Znęcał się nad psem. Odebrano mu czworonoga
Sierść w kilku miejscach miał sklejoną w kołtuny, był brudny, przywiązany sznurkiem do drzewa, leżał na ziemi, nie reagował na nic. Pies pod brzuchem między tylnymi lapami miał guza wielkości kokosa z którego wyciekała krew.
W minioną środę, 21 kwietnia pracownik Towarzystwa Pomocy Zwierzętom ARKA poprosił dyżurnego Straży Miejskiej o asystę strażników, aby móc wejść na posesję, gdzie przebywać miał ranny pies. Na interwencję pojechał EkoPatrol.
Po wejściu na posesję strażnicy zastali leżącego na ziemi przed domem psa, który przywiązany był około 1,5 metrowym sznurkiem do drzewa. Pies był rasy mieszanej w typie owczarka niemieckiego. Od razu było widać, że jest zaniedbany, był brudny, miał sierść zlepioną w kołtuny, nie reagował na żadne komendy, był bardzo osowiały. Pies pod brzuchem między tylnymi lapami miał guza z którego m.in. wyciekała krew i inne płyny ustrojowe. Przy czworonogu stała miska z jakimś jedzeniem oraz garnek z wodą, która była lekko zanieczyszczona.
opowiada Jolanta Głowacka rzecznik prasowy Straży Miejskiej w Płocku
Pracownik Towarzystwa Pomocy Zwierzętom ARKA zdecydował, że na podstawie art. 7 ust. 3 Ustawy o ochronie Zwierząt należy natychmiast odebrać psa właścicielowi i nadać sprawie toku prawnego.

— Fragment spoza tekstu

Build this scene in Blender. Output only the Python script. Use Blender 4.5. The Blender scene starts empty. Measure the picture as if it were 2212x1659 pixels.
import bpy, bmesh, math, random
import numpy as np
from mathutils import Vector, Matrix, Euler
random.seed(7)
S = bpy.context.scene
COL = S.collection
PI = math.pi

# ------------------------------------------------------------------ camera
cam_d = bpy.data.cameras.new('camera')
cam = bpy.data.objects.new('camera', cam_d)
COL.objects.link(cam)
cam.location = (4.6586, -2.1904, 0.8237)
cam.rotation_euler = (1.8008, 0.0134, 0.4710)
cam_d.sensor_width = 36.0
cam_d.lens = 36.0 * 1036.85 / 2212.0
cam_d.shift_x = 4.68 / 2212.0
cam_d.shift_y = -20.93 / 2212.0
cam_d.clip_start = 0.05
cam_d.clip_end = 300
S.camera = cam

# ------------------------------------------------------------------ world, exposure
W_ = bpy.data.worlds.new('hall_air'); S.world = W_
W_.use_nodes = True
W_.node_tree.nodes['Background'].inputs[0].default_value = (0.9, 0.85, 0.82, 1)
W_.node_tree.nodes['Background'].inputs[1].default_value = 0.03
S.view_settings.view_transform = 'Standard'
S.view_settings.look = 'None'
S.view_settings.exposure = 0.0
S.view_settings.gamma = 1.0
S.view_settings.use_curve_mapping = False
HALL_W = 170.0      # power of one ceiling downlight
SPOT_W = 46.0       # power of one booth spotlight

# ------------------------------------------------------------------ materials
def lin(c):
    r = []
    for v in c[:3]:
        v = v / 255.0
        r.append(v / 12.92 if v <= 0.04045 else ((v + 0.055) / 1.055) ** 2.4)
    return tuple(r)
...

Podczas podejmowanej interwencji na miejscu zjawił się właściciel czworonoga. 59 letni mężczyzna oświadczył, że pies już od kilku miesięcy posiada tego guza, który najprawdopodobniej jest nowotworem. Jednak jego zdaniem nie potrzebna była mu pilna pomoc weterynaryjna. Twierdził, że na co dzień pies przebywa w domu, a tylko jak wychodzi do pracy przywiązuje go do drzewa. Mężczyzna próbował przekonywać mundurowych oraz przedstawiciela ARKI, że rano jego pupil to jeszcze biegał po posesji. Choć w obecności strażników pies nie był w stanie nawet podnieść głowy.
dodaje Głowacka
EkoPatrol przetransportował psa do schroniska, gdzie przekazał go w ręce lekarza z nadzieją, że uda się go uratować oraz zmniejszyć jego cierpienie. Dalsze czynności w stosunku do mężczyzny, w kwestii znęcania się nad psem, przejął od strażników patrol policji wezwany na miejsce.